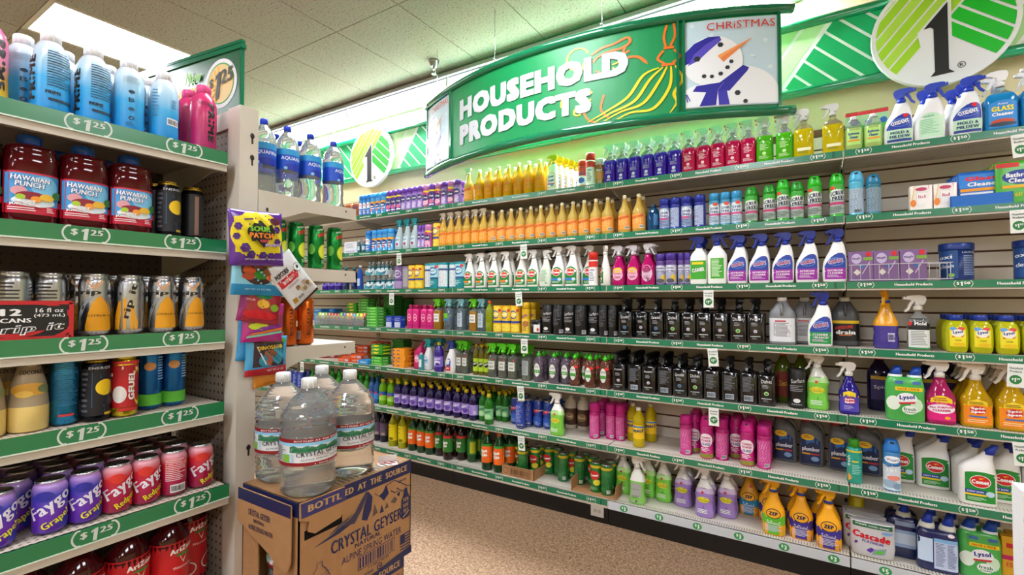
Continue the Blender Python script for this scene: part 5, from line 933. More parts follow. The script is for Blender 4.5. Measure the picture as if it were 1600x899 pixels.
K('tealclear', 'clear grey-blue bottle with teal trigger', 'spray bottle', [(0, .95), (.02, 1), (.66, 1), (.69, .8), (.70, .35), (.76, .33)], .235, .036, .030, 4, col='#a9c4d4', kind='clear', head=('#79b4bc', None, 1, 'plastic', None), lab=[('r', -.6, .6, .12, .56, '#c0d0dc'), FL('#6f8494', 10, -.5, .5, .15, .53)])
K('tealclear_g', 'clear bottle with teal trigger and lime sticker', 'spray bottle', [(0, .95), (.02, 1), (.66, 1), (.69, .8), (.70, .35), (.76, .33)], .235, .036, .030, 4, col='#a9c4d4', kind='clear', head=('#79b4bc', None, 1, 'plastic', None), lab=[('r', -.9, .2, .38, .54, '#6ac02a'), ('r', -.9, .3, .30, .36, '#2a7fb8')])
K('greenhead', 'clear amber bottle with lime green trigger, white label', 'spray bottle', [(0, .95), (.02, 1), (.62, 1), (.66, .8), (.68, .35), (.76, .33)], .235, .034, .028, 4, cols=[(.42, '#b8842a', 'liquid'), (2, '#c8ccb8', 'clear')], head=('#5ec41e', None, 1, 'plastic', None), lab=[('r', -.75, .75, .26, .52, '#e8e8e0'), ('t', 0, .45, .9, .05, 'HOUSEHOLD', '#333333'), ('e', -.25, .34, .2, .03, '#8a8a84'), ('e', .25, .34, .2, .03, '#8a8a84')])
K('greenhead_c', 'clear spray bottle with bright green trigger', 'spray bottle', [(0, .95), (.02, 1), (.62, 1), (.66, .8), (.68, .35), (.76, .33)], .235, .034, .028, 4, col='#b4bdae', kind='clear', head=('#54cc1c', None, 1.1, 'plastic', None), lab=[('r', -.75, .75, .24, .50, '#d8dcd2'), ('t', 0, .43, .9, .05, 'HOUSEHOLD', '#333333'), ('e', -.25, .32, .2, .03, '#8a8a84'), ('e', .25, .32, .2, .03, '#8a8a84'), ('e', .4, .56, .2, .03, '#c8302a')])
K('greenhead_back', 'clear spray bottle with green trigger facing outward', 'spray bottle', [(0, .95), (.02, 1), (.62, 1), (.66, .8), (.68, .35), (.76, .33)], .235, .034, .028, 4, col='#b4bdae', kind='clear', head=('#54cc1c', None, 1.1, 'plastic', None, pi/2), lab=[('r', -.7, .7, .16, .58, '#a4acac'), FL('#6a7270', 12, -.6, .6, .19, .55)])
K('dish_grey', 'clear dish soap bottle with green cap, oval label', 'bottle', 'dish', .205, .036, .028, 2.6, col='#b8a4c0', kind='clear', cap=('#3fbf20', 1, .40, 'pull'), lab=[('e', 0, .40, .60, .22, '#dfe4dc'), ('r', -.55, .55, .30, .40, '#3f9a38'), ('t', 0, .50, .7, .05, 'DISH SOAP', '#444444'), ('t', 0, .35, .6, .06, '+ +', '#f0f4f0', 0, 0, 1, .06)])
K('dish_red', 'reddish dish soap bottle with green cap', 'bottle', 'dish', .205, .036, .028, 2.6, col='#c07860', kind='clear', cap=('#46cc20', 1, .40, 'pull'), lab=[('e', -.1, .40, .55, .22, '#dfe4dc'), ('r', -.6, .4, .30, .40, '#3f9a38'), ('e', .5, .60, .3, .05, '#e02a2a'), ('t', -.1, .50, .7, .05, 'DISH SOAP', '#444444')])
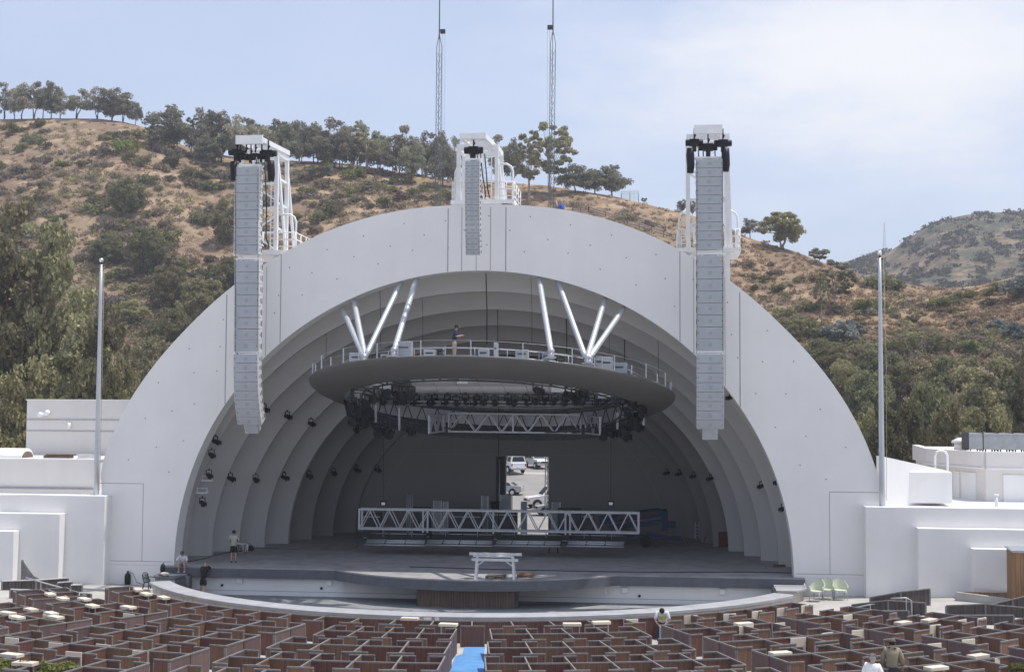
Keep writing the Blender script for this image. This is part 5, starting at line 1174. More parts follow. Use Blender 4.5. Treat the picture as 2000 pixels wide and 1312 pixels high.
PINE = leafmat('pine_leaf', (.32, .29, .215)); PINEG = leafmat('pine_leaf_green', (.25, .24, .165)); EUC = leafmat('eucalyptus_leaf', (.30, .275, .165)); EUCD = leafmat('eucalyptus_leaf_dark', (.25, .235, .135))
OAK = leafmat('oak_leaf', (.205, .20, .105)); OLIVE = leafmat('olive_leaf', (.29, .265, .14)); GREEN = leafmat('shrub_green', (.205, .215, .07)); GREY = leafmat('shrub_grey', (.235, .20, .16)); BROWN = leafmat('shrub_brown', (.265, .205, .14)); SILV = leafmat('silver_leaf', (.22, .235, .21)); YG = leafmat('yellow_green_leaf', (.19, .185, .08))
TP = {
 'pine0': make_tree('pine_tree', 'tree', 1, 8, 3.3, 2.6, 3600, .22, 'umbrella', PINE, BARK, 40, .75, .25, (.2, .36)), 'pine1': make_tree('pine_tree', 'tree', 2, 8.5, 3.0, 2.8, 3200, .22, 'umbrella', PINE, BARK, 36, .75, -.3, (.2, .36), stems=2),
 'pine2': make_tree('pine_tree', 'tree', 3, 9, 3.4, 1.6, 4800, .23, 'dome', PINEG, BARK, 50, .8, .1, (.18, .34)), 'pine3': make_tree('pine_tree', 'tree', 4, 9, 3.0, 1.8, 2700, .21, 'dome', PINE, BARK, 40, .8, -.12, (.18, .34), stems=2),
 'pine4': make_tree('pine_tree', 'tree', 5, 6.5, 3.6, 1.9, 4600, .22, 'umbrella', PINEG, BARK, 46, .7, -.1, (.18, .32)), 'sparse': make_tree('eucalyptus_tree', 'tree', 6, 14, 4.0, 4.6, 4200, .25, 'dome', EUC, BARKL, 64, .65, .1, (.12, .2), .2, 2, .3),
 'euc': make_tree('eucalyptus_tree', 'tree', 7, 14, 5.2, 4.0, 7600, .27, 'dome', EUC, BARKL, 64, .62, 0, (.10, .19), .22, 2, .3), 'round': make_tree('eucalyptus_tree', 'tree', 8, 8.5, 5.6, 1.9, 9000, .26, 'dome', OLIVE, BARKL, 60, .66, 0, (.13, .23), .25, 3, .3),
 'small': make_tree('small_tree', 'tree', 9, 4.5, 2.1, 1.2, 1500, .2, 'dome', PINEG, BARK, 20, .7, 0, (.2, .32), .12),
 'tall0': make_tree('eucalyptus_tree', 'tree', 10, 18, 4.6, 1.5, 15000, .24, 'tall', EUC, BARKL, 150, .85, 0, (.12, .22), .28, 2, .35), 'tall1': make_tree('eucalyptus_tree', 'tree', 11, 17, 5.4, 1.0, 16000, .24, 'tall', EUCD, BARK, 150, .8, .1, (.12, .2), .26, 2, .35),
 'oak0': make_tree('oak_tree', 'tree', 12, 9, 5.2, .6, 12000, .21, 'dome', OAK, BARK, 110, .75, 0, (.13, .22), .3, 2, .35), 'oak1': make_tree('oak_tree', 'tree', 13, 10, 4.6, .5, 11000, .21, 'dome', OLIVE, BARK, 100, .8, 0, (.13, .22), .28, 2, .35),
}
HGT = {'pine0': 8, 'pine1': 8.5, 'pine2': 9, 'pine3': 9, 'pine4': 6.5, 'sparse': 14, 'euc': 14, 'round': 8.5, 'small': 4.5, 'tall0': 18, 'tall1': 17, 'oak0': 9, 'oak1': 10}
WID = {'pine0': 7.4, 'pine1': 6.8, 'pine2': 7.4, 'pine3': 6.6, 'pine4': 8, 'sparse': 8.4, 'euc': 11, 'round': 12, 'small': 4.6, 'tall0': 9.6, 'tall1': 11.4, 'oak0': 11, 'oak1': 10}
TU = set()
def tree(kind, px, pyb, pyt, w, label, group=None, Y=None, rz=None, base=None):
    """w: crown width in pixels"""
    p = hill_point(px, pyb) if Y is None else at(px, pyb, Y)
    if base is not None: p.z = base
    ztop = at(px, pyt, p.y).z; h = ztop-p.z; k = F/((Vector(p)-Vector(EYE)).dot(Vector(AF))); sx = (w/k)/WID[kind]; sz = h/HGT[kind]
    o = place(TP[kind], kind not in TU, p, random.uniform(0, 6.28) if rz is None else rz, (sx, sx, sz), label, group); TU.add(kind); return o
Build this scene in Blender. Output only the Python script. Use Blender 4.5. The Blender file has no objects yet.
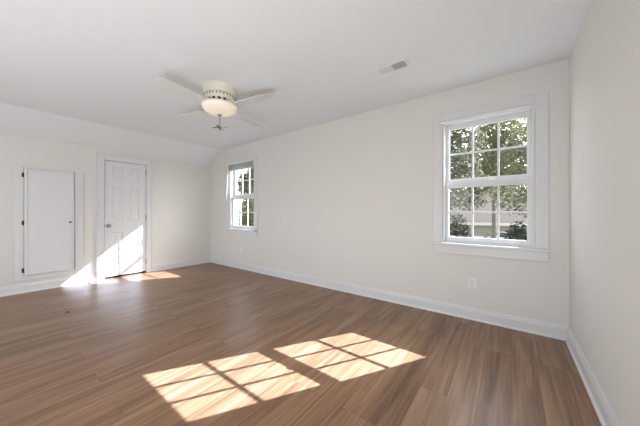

○ ○ ○

Locate the lines above that hold the word "part". Show every one of them.

— Exercise answer —
Continue the Blender Python script for this scene: part 5, from line 933. More parts follow. The script is for Blender 4.5. Measure the picture as if it were 1600x899 pixels.
Keep writing the Blender script for this image. This is part 5, starting at line 1174. More parts follow. Use Blender 4.5. Treat the picture as 2000 pixels wide and 1312 pixels high.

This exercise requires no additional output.